As I have noted previously, one of the handful of albums I owned as a child was Bryan Adams’ Reckless. And I owned it because friends of mine — the previously mentioned Becca, her older sister, and her best friend — were rabid Bryan Adams fans. I distinctly remember standing in the parking lot at the school near all our houses while those three jumped up and down over some manner of B. Adams news — potentially that he was coming to town, though also potentially just a morsel of swoon-inducing gossip one of them had heard about him.

Twenty years and several cities later, another friend would introduce me to Ryan Adams, an altogether different singer-songwriter type. I LOVED the Ryan Adams, particularly the Heartbreaker record. “To Be Young (is to be sad, is to be high)” is, to my mind, pretty much a perfect song. But then boyfriend started putting out an album every other day, of rather diminished quality, and I kind of lost interest. Not before I’d dragged my friend Amy to see him in concert, though — at a venue where we felt like we raised the median age by a good ten years. Sigh.

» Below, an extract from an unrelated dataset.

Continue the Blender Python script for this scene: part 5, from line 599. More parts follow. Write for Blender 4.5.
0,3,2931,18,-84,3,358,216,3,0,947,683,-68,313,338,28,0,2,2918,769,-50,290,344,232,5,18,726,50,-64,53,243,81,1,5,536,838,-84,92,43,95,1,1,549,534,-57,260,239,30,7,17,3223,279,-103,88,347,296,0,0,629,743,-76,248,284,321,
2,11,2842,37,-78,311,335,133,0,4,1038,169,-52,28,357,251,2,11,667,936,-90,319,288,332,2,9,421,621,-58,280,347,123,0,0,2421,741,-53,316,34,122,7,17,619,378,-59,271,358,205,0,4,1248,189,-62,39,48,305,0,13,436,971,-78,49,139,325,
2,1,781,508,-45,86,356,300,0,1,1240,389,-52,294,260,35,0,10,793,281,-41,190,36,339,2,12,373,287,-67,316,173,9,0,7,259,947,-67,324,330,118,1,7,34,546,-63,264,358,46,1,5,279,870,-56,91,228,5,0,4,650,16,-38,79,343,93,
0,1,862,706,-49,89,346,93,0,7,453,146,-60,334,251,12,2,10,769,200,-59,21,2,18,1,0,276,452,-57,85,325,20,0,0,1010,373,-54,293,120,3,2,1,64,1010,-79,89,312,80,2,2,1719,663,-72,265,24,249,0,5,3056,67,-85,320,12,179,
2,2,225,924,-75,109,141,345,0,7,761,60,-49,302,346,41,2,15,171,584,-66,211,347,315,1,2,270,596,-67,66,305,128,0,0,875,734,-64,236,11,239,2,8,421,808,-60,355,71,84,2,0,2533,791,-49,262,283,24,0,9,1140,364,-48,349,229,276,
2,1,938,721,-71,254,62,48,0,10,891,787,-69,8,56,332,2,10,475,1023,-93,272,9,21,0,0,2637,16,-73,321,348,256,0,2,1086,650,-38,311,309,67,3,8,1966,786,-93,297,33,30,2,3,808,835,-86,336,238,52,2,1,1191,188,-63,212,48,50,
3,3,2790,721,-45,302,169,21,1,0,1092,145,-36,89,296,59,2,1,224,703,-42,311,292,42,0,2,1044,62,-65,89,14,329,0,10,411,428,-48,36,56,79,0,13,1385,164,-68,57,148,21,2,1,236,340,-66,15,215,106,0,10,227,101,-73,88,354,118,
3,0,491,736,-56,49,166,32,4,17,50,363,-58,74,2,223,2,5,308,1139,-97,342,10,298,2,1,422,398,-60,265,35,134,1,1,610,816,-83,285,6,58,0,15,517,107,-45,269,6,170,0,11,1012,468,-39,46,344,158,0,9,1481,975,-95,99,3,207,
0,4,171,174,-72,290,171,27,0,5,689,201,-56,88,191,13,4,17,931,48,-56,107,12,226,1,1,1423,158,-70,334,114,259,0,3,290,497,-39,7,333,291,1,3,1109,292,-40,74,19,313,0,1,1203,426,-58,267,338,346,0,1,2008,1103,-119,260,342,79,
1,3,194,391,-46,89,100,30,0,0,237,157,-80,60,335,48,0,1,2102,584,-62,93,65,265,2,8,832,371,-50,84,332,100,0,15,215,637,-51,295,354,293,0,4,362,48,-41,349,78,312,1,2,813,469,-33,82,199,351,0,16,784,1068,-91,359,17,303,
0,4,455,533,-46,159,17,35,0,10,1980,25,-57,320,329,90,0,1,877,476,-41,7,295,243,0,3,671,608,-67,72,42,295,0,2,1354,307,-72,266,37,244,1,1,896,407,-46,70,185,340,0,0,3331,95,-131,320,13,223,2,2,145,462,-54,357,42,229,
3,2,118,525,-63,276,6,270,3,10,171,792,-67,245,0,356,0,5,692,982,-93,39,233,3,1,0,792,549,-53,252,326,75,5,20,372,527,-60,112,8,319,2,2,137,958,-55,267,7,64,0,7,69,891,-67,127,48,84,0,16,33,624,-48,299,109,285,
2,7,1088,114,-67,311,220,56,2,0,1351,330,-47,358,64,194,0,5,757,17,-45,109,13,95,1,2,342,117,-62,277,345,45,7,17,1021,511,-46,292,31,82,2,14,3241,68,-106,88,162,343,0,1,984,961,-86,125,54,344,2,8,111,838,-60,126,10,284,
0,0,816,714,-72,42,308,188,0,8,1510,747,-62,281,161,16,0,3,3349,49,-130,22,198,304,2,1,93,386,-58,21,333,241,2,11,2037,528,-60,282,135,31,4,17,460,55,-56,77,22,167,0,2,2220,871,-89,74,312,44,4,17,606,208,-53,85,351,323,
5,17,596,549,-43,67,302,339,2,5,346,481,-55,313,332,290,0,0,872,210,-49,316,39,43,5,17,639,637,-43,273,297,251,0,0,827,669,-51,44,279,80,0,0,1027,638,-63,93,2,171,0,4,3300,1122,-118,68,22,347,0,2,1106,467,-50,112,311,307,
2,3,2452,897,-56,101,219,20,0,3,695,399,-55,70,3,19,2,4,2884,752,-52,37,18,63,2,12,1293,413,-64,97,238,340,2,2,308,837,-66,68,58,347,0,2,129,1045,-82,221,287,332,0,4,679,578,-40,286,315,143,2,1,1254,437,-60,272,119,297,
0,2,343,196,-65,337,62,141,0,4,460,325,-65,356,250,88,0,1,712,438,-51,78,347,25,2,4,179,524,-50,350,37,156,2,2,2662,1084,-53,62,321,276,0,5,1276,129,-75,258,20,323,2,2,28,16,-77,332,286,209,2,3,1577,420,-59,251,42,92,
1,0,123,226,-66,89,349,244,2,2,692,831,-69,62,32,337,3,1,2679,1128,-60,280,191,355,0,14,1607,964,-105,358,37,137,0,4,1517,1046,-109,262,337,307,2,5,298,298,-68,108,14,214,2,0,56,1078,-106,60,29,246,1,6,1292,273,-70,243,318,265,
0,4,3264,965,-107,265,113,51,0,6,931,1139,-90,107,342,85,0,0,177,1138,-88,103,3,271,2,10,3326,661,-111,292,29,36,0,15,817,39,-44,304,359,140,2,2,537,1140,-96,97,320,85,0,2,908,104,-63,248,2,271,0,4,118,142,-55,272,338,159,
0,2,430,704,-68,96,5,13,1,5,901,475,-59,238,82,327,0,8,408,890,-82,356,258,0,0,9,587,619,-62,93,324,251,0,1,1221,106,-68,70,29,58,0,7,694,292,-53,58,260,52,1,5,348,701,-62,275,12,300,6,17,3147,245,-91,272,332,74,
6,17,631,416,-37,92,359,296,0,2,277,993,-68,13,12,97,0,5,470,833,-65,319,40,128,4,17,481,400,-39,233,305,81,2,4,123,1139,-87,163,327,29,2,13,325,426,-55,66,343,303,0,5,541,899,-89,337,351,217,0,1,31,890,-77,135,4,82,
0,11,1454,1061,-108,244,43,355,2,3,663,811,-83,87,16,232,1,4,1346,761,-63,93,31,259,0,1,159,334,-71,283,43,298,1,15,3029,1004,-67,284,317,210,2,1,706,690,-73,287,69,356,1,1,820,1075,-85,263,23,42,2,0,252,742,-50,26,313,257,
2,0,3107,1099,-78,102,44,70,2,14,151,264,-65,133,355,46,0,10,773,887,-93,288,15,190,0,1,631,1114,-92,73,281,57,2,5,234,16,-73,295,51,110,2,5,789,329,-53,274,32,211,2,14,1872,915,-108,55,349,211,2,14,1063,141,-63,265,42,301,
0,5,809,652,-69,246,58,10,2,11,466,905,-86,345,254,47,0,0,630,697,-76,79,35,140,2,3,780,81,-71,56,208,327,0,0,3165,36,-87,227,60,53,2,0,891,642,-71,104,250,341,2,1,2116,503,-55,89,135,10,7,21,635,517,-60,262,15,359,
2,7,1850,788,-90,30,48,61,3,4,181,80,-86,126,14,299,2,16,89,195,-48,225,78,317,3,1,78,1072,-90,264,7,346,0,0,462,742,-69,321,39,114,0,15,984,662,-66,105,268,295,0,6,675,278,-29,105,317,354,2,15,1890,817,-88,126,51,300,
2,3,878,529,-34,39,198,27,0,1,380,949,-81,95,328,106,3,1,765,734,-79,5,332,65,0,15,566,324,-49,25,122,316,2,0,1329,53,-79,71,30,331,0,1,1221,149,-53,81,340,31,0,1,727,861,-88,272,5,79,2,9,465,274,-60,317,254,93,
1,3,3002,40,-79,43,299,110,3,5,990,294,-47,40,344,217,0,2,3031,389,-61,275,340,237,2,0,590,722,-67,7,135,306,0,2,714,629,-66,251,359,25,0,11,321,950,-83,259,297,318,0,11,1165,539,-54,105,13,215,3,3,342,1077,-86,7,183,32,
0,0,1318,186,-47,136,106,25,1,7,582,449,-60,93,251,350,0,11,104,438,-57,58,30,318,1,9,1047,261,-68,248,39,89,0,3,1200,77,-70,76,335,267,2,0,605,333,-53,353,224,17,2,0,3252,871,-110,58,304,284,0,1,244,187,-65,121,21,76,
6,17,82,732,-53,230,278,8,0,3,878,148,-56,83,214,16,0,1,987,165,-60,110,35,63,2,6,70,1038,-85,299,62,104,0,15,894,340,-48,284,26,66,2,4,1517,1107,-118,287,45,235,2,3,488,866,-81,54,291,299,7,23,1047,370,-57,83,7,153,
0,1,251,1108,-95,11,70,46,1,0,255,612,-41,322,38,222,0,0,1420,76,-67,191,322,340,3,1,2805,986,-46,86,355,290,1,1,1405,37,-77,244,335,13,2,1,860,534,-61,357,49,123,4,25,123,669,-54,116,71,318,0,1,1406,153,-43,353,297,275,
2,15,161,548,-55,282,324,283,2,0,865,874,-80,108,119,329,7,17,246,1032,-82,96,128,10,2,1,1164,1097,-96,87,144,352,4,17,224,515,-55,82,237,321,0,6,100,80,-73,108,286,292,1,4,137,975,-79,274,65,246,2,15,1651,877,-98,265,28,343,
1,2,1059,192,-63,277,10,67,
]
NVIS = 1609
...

During the three or four years when I was all about the Ryan Adams, I frequently found myself, while raving about him to others, defensively and/or pre-emptively saying something along the lines of “No no no, not BRYAN Adams, RYAN Adams. They are TOTALLY different.” Because, what, I couldn’t let people think I liked the Bryan Adams? That would be fatally uncool? Come on. Just another instance of me needing to get over myself.

It’s also totally false, because I loooooved me that Reckless album, and pretty much listened to no other song in the summer of 1991 than “(Everything I Do) I Do It for You.” I spent that summer on the coast, cleaning houses, and careening around narrow coastal roads in my grandfather’s big old Lincoln/Cadillac/some other make of gigantic car, singing at the top of my lungs.

And even though R.A. insists he has gotten over it, I can’t quite forgive him for being so humorless about the B.A. connection. I mean, lighten up, dude. (Except when you are writing songs: I like you best when you are tearing your own heart out.)